The region's lawmakers helped the Senate pass a major agriculture bill Thursday, which could go a long way in restoring the health of the Chesapeake Bay.

The Senate version of the farm bill, as it is known, slashes $23 billion from the U.S. agriculture funding and includes 100 reforms to various sections of the bill. With all those cuts and tweaks, the region's lawmakers were worried the Chesapeake Bay would see cuts to conservation funding, which is covered by the far bill.

But area lawmakers say they've received assurances that under a new formula, the bay should come out with at least the $50 million it's received in the past.

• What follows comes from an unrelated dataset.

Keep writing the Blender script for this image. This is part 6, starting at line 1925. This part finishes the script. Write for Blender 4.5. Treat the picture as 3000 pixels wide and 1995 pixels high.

"The pool of dollars that are available for critical conservation areas has been significantly increased," said Sen. Ben Cardin (D-Md.), who chairs the Senate Water and Wildlife subcommittee. "The criterion very much favors a regulated watershed such as the bay, and we've had clear indications from those who are going to be administering the law that the Chesapeake Bay should do extremely well under these revised programs."

Conservation funding was cut about 10 percent overall nationwide, but lawmakers kept funding for a key assistance program to help farmers reduce runoff that pollutes bay waters, according to Doug Siglin, the Chesapeake Bay Foundation's federal affairs director.

Now the Senate's version of the farm bill has to be reconciled with a House version that's still being crafted. The House Agriculture Committee expects to tweak their bill after they return from their July 4 break.